Pictures are to be left out. Copy exactly the lines from the one containing "Reconstruct this image" to the one containing "R = math.radians", both ends kept.

::: Material supplied

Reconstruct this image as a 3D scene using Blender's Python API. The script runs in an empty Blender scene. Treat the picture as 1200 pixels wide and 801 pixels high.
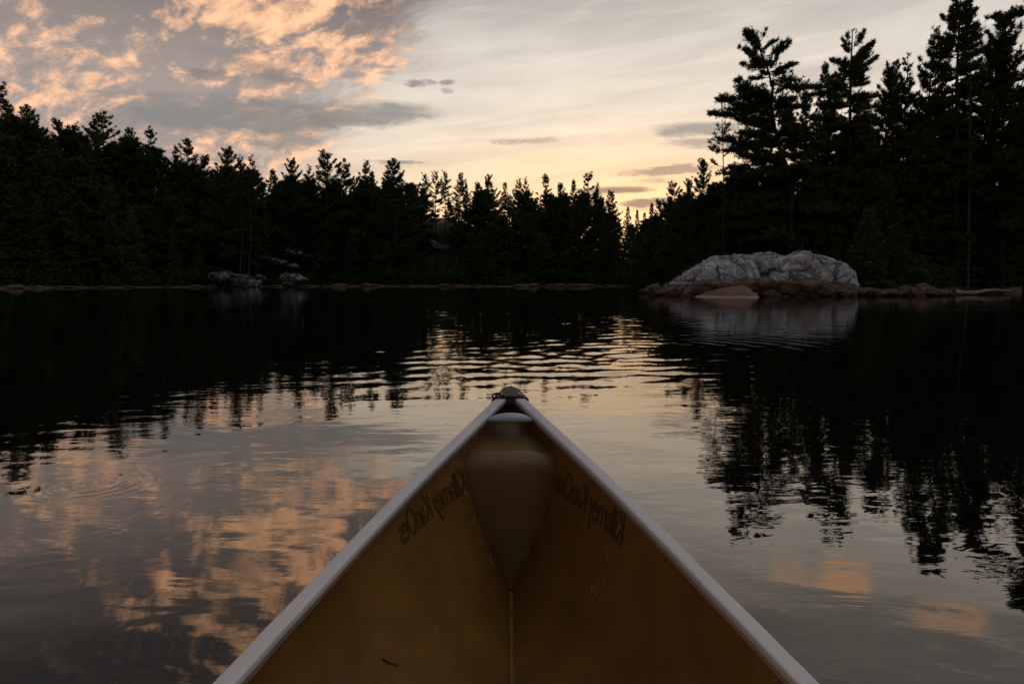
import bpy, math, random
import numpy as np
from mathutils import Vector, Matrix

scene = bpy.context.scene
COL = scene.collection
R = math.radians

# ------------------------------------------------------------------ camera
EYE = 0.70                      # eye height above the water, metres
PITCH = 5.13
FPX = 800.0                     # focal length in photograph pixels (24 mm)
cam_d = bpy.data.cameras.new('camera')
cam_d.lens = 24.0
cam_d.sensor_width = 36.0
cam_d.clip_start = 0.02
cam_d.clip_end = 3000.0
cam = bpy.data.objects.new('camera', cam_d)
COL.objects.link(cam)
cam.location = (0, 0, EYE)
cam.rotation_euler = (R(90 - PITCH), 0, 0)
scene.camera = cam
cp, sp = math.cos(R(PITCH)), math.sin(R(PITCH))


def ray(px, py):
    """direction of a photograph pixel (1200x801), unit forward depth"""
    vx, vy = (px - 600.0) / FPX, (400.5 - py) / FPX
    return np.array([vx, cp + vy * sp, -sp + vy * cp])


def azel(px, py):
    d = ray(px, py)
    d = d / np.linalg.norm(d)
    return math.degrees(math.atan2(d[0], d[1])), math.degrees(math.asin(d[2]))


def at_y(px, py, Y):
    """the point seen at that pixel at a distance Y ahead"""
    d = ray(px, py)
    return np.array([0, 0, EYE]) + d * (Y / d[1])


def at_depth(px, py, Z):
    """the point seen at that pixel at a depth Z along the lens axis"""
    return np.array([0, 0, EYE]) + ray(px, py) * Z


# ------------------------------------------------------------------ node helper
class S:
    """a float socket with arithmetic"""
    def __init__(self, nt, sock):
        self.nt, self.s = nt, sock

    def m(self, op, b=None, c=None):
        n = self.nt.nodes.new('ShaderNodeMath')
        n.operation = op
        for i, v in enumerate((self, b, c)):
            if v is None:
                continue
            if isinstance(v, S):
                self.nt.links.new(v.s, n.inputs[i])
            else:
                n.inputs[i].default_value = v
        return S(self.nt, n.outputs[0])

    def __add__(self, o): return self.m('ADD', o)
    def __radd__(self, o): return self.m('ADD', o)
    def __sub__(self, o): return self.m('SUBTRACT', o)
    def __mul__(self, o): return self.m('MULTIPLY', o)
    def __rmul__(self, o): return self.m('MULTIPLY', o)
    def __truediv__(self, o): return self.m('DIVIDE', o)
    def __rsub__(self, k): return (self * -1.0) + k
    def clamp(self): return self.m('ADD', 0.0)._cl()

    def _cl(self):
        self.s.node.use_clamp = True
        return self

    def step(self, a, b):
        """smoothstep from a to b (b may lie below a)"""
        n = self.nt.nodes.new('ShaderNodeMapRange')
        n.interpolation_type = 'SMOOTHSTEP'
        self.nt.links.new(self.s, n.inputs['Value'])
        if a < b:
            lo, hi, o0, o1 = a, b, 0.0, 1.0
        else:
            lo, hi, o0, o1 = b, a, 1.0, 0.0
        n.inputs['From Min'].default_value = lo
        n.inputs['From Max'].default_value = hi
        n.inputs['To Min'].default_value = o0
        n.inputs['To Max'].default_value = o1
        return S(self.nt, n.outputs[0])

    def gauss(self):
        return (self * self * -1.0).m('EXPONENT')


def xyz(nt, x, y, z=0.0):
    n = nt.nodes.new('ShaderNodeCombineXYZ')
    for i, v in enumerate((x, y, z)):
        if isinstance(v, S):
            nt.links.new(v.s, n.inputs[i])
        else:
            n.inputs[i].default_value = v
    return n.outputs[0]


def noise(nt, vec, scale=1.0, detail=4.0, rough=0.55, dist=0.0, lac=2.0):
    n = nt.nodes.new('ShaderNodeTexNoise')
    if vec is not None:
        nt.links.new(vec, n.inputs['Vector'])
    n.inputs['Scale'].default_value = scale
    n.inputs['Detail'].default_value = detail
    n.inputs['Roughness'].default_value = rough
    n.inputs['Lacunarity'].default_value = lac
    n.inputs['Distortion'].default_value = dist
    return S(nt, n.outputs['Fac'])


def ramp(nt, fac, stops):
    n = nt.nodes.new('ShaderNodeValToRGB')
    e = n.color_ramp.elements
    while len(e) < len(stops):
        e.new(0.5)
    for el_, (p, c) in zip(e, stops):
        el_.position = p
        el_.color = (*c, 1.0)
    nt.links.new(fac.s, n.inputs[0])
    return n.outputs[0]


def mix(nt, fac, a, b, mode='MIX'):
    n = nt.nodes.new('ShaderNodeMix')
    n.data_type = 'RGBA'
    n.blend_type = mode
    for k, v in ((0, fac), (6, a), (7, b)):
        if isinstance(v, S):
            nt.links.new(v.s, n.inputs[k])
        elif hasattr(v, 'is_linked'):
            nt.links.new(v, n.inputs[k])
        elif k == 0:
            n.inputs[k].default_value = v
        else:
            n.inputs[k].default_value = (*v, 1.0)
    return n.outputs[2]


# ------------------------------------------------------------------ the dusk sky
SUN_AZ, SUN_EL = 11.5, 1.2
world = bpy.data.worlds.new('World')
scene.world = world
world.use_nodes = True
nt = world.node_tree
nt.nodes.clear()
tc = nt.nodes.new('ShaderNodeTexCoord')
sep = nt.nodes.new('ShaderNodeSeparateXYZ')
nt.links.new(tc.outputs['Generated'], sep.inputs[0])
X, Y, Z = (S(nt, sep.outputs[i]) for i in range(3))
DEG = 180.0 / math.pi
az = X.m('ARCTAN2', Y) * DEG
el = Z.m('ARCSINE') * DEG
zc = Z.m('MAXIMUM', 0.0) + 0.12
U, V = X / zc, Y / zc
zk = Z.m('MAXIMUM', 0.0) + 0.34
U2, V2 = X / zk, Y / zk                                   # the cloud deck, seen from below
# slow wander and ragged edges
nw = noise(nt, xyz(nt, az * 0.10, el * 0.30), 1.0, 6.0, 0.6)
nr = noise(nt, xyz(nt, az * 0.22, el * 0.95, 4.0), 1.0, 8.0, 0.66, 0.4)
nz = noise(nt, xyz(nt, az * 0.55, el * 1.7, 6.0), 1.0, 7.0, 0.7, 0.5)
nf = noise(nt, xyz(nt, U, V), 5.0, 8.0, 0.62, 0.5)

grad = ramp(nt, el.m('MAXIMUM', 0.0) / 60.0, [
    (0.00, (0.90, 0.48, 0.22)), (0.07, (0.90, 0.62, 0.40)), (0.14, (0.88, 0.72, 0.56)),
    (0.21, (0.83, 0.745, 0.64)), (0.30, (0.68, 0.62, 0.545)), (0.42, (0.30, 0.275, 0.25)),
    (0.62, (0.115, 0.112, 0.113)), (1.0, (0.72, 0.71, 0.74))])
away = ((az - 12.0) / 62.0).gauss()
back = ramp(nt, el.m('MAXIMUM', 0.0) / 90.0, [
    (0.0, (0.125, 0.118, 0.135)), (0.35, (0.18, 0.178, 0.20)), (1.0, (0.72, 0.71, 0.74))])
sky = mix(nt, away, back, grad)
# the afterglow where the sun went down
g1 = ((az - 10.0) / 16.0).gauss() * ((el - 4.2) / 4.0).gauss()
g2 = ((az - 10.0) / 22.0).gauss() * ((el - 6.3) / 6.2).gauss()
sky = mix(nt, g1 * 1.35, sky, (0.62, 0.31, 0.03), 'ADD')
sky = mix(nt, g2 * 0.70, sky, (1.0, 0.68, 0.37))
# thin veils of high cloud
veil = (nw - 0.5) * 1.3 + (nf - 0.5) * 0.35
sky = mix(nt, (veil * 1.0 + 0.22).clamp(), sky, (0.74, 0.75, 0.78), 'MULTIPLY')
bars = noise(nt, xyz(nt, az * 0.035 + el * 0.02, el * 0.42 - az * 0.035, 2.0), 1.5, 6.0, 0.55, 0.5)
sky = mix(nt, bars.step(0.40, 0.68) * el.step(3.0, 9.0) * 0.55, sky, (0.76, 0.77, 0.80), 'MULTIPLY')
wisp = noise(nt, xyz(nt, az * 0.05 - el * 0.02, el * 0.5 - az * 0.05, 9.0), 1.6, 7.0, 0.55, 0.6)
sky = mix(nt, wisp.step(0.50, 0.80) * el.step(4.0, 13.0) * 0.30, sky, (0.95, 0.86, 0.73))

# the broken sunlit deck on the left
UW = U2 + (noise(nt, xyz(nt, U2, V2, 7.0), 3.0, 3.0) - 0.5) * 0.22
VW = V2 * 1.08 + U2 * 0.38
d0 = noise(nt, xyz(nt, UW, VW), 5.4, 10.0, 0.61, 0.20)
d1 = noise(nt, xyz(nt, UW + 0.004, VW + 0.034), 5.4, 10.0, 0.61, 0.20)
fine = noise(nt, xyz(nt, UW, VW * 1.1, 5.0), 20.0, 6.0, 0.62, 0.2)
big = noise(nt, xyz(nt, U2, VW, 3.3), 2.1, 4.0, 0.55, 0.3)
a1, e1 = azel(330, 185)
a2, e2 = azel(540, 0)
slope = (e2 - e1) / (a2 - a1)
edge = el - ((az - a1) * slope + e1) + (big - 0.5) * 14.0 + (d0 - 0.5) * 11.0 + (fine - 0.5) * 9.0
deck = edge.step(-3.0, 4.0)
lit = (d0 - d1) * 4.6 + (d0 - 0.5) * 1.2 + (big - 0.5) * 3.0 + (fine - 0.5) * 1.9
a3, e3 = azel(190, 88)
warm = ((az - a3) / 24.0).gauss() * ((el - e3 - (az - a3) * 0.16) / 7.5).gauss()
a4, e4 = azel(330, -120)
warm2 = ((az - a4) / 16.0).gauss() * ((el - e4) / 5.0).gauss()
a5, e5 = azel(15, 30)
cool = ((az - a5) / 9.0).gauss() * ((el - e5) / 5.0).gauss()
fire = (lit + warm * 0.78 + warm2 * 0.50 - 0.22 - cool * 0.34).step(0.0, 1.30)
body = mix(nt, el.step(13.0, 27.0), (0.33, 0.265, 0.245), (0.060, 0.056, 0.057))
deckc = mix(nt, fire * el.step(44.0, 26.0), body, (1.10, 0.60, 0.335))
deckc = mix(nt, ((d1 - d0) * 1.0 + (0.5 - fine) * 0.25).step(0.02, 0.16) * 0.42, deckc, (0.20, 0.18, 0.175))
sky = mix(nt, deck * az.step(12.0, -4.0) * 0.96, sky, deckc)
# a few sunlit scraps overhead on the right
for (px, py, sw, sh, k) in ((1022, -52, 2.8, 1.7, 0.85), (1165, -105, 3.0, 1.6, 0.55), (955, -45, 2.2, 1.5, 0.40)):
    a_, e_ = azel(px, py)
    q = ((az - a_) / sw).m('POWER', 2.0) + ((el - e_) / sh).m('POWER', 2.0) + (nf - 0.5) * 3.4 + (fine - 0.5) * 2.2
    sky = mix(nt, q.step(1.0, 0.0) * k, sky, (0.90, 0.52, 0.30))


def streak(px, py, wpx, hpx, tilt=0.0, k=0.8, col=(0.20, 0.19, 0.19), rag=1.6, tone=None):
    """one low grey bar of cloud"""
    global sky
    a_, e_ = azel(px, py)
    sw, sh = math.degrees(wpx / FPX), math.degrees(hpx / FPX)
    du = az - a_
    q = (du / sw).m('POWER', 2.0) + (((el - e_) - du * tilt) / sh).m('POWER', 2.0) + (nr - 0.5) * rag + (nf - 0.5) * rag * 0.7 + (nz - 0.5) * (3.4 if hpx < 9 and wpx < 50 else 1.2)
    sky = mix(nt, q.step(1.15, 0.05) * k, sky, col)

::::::
::: Material supplied

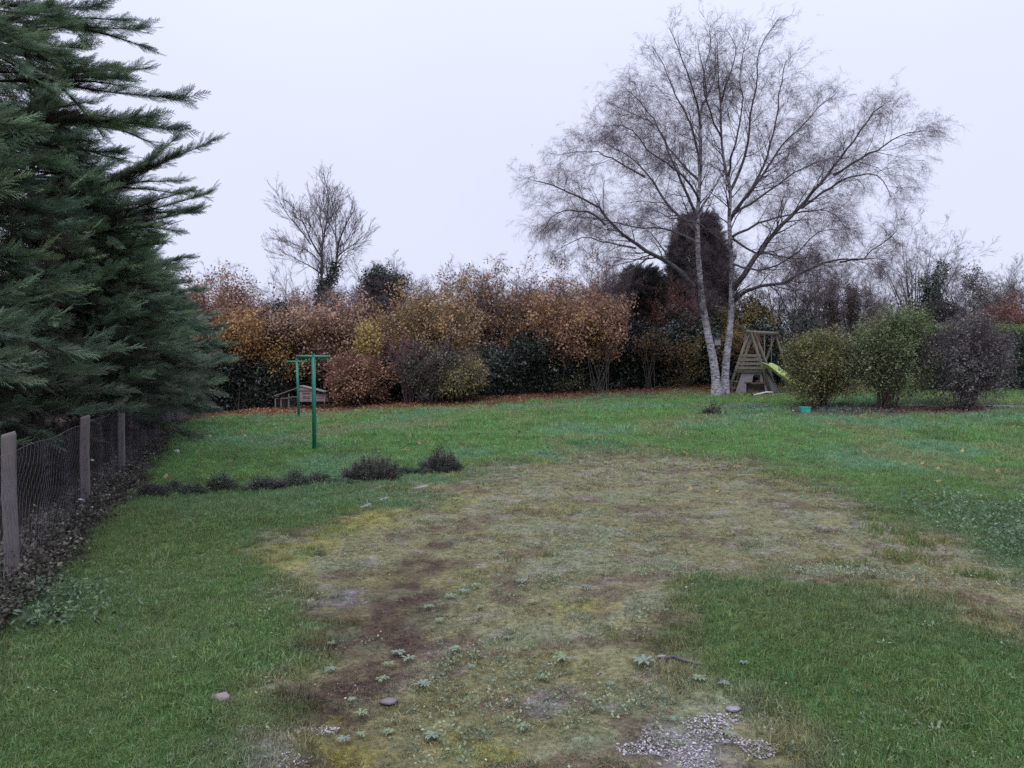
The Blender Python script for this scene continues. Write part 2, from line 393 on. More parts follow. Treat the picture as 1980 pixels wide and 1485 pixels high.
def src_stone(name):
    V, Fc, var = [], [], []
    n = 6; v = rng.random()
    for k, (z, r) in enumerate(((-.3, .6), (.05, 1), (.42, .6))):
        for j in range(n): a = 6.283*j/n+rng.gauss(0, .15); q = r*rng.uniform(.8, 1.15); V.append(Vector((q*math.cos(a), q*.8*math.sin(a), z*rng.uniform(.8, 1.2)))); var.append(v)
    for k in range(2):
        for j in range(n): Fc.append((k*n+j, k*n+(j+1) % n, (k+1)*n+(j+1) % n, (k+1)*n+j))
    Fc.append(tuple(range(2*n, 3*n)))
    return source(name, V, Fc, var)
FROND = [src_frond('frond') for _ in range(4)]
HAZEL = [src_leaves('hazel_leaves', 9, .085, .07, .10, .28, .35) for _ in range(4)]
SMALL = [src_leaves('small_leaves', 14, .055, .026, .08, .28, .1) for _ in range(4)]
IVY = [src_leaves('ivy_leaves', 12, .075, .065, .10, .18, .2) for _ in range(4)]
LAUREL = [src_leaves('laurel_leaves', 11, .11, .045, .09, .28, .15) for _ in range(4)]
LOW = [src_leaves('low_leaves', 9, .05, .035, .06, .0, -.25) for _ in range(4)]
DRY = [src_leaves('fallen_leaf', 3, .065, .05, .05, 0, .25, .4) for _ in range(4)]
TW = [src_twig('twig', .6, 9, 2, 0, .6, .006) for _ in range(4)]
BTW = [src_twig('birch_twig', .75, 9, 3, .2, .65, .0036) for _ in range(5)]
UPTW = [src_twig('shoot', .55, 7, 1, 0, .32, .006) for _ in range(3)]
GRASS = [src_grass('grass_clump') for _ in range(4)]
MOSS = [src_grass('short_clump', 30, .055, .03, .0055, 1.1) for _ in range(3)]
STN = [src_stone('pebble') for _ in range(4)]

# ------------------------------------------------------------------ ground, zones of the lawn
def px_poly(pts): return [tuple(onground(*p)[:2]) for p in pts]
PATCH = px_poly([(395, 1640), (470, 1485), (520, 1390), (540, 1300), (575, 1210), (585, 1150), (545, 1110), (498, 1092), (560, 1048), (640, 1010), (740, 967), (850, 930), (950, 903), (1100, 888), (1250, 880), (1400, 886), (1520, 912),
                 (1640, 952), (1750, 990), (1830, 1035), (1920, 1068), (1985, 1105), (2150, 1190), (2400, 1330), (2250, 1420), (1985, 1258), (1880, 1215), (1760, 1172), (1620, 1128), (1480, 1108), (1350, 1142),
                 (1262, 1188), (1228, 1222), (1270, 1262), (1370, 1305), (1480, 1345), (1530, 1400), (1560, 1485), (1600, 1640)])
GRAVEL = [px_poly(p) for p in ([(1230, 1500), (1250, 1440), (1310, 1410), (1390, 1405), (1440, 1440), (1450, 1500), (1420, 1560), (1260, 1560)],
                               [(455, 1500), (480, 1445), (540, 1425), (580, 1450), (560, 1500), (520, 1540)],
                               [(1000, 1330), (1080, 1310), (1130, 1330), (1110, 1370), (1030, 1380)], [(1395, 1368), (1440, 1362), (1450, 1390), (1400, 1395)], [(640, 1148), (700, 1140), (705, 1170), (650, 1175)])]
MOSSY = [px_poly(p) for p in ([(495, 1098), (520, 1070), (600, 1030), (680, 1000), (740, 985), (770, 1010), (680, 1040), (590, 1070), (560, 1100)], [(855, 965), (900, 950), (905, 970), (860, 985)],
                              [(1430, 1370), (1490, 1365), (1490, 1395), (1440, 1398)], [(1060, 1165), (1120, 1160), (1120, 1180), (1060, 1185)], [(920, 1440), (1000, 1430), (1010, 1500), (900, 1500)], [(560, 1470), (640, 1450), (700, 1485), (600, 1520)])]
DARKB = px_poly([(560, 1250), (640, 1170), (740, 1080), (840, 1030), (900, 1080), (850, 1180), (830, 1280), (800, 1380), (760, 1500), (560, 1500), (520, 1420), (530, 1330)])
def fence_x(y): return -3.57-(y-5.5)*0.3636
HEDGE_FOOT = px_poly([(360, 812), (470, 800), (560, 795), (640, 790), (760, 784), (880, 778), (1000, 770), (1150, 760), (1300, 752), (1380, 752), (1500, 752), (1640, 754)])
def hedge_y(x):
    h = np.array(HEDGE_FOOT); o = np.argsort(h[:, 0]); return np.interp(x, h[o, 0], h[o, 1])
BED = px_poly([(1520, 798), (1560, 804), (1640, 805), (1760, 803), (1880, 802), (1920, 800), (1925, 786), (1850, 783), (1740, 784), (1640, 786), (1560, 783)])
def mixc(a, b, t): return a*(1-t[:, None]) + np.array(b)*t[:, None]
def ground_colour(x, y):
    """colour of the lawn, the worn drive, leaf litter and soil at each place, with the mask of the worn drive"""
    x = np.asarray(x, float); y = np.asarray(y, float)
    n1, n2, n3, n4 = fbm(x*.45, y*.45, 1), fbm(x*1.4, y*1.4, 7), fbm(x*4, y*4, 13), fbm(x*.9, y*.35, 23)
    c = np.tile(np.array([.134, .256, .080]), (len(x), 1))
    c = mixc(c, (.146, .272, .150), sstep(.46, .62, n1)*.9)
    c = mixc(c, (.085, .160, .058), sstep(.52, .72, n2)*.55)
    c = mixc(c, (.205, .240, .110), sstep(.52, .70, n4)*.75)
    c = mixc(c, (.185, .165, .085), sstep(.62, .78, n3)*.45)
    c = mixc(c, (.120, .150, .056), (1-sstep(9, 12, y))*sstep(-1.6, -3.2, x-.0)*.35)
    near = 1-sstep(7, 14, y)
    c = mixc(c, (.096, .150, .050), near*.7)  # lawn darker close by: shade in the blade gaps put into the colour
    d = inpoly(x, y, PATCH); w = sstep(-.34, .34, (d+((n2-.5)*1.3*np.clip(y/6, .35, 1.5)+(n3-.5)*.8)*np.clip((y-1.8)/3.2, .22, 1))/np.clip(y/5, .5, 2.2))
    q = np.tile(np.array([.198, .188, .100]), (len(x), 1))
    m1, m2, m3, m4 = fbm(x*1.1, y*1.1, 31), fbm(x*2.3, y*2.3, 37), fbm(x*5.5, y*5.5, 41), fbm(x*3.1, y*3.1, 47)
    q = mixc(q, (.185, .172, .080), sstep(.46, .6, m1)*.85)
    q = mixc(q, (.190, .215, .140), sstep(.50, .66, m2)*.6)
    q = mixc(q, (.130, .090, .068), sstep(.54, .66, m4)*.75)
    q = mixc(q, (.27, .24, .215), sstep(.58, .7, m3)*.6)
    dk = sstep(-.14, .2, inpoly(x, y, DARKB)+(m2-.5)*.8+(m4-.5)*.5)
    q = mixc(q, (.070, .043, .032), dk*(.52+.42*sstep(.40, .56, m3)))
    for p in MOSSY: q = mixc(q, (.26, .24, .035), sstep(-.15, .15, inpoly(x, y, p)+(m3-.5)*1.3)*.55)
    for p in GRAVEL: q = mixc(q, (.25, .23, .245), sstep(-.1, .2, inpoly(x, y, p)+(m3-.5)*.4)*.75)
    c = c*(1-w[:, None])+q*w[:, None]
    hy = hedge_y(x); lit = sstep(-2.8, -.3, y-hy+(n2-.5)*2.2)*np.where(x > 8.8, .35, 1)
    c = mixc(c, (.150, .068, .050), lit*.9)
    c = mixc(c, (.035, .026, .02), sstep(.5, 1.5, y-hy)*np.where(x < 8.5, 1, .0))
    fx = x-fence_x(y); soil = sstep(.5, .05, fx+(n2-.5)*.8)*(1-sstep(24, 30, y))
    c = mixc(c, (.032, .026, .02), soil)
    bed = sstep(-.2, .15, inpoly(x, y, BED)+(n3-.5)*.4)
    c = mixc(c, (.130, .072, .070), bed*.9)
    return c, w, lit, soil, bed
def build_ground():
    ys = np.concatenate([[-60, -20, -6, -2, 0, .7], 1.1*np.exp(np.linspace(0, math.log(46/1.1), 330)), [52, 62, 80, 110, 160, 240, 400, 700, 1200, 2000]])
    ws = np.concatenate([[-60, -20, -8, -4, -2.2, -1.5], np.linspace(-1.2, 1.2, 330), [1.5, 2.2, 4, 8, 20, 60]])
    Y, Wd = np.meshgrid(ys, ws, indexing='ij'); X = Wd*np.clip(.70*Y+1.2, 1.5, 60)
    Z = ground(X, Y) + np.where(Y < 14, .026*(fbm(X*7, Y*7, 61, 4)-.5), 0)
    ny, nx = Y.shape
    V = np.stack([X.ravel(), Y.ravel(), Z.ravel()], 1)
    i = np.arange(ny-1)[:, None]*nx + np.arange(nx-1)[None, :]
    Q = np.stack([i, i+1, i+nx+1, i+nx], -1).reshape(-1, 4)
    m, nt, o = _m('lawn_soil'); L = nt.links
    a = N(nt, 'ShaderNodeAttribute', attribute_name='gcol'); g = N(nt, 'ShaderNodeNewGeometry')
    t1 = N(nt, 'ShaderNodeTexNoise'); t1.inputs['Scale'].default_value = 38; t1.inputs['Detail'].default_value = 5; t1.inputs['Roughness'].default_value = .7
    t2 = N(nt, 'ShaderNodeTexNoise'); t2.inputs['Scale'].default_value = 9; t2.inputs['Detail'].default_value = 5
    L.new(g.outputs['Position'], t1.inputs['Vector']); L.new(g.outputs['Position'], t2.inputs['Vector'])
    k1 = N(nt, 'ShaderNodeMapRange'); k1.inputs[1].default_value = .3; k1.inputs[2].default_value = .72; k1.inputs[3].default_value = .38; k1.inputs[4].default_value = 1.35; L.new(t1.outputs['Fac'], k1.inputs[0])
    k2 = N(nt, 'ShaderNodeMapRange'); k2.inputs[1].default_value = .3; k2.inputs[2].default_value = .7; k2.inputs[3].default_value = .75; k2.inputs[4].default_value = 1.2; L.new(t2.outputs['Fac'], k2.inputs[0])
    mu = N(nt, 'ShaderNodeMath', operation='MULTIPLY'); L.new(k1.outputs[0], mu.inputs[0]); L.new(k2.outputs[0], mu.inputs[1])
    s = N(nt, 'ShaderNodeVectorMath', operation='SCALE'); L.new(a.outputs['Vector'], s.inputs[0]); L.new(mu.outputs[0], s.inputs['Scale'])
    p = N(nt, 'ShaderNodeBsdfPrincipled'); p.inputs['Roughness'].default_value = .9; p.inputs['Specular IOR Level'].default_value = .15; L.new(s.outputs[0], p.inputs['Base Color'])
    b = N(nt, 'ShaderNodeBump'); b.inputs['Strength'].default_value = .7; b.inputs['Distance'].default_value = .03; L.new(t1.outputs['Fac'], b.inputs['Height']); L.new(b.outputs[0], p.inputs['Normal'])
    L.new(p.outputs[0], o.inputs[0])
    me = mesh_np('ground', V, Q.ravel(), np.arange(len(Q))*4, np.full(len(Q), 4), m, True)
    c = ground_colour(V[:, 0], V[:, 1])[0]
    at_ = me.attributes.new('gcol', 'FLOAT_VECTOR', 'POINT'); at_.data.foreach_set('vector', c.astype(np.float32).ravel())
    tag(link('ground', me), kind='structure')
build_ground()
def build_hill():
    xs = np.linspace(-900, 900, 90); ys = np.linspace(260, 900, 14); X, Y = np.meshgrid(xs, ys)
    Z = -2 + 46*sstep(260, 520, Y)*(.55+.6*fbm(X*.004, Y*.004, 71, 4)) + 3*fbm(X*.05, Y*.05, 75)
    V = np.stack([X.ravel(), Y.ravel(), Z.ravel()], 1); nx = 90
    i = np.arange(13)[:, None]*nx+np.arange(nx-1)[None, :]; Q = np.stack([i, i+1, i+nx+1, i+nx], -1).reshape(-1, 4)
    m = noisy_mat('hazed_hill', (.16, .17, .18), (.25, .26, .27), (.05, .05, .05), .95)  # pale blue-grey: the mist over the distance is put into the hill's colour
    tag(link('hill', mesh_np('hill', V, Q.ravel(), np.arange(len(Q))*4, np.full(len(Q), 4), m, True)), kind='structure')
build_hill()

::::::

*Expected output*
Reconstruct this image as a 3D scene using Blender's Python API. The script runs in an empty Blender scene. Treat the picture as 1200 pixels wide and 801 pixels high.
import bpy, math, random
import numpy as np
from mathutils import Vector, Matrix

scene = bpy.context.scene
COL = scene.collection
R = math.radians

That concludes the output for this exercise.